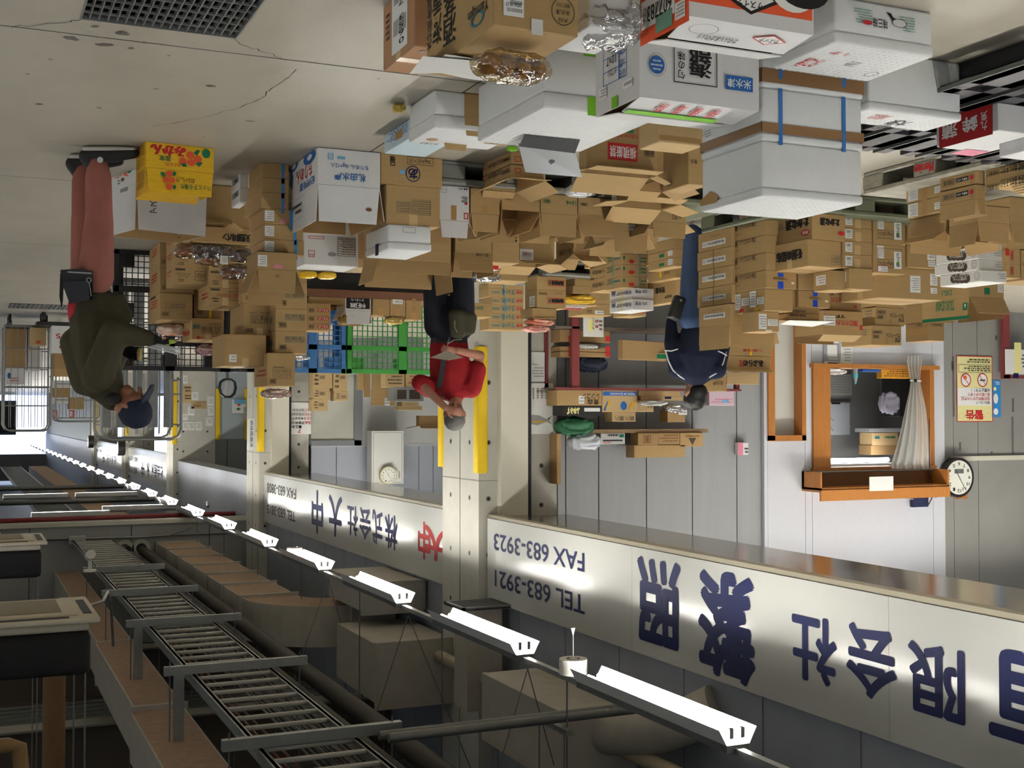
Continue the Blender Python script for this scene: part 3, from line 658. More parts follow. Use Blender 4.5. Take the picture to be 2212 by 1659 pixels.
g = thing('light_rail', 'grey mounting rail that carries the long row of triple-tube lights', 'rail', (LX, 0, LZ + .13)); mb = MB(); mb.box((-.03, -3, 0), (.03, 28.1, .045), STEEL); mb.build('rail', g)
for k in range(9): rod(g, 0, 3.5 + k * 3, .04, 3, .008)
for k, (y, s) in enumerate(((10.3, 1), (13.6, -1), (17, 1))):
    mb = MB(); mb.tube([(0, y, .1), (s * 1.1, y - .3, 2.9)], .006, STEELD, 5); mb.build('brace_rod', g); mb = MB(); mb.tube([(0, y, .1), (-s * .9, y + .2, 2.9)], .006, STEELD, 5); mb.build('brace_rod', g)
def disc(y, lab, cord=True):
    g = thing('smoke_detector', lab, 'detector', (LX - .02, y, LZ - .02)); mb = MB(); W_ = M('device_white', (222, 220, 212), .4)
    mb.tube([(0, 0, 0), (0, 0, .13)], .12, W_, 24); mb.build('housing', g); mb = MB()
    for i in range(10): th = i * .628; mb.box((.05 * math.cos(th) - .008, .05 * math.sin(th) - .008, -.004), (.05 * math.cos(th) + .008, .05 * math.sin(th) + .008, 0), STEELD)
    mb.build('vent_slots', g)
    if cord: mb = MB(); mb.tube([(0, 0, 0), (0, 0, -.2)], .003, W_, 5); mb.add([(-.02, 0, -.26), (.02, 0, -.26), (0, 0, -.19)], [(0, 1, 2)], W_); mb.add([(-.02, .004, -.26), (.02, .004, -.26), (0, .004, -.19)], [(2, 1, 0)], W_); mb.build('pull_cord', g)
disc(9.42, 'round white detector with a pull cord between the two largest lights'); disc(19.0, 'small round white detector among the smaller row lights', False)
# cassette air conditioners
def cassette(y, lab):
    g = thing('air_conditioner', lab, 'air conditioner', (-.33, y + .48, 2.85)); W_ = M('ac_cream', (214, 204, 182), .45)
    mb = MB(); mb.rbox((-.48, -.48, 0), (.48, .48, .035), W_, .012, 2); mb.build('panel', g)
    mb = MB(); mb.rbox((-.36, -.36, -.012), (.36, .36, .002), W_, .05, 3); mb.rbox((-.27, -.27, -.02), (.27, .27, -.006), M('ac_grille', (150, 142, 122), .6), .03, 2); mb.build('intake_grille', g)
    for s in (-1, 1): mb = MB(); mb.box((s * .42 - .025, -.3, -.004), (s * .42 + .025, .3, .002), BLK); mb.build('louvre', g)
    for s in (-1, 1): mb = MB(); mb.box((-.3, s * .42 - .025, -.004), (.3, s * .42 + .025, .002), BLK); mb.build('louvre', g)
    mb = MB(); mb.rbox((-.42, -.42, .035), (.42, .42, .09), W_, .02, 2); mb.build('collar', g)
    mb = MB(); mb.rbox((-.43, -.43, .09), (.43, .43, .36), M('ac_black', (24, 23, 25), .75), .04, 2); mb.build('insulated_body', g)
    for a in (-.4, .4):
        for b in (-.4, .4): rod(g, a, b, .3, 3.8, .006)
    return g
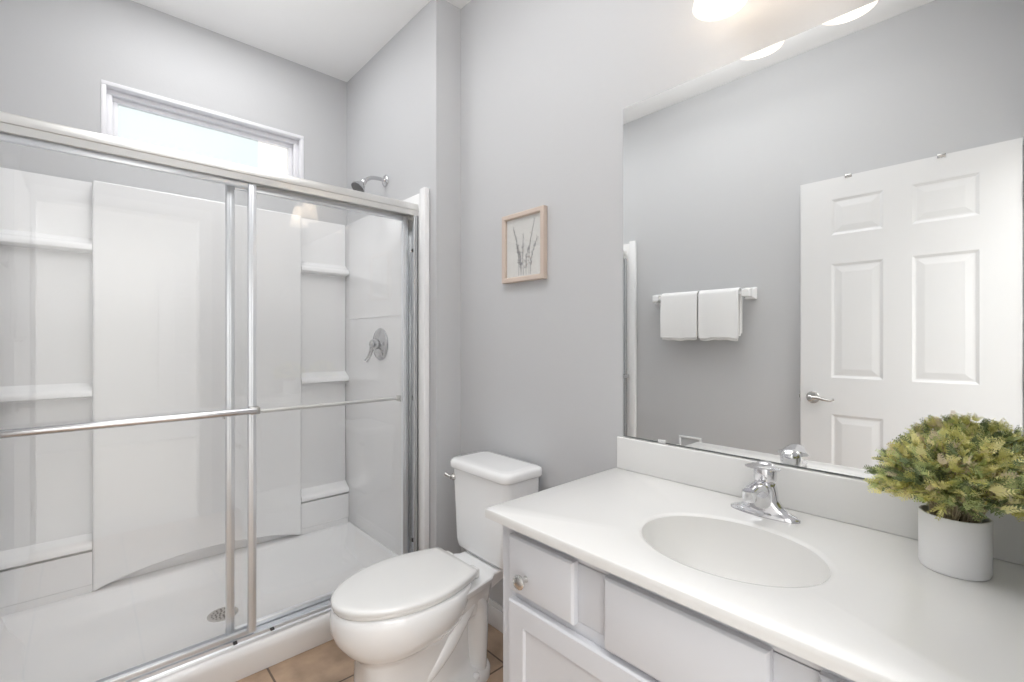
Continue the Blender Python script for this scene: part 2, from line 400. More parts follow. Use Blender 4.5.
#####
Pull out each line containing the word "Continue" and copy it.

Continue the Blender Python script for this scene: part 3, from line 658. More parts follow. Use Blender 4.5. Take the picture to be 2212 by 1659 pixels.
Continue the Blender Python script for this scene: part 2, from line 400. More parts follow. Use Blender 4.5.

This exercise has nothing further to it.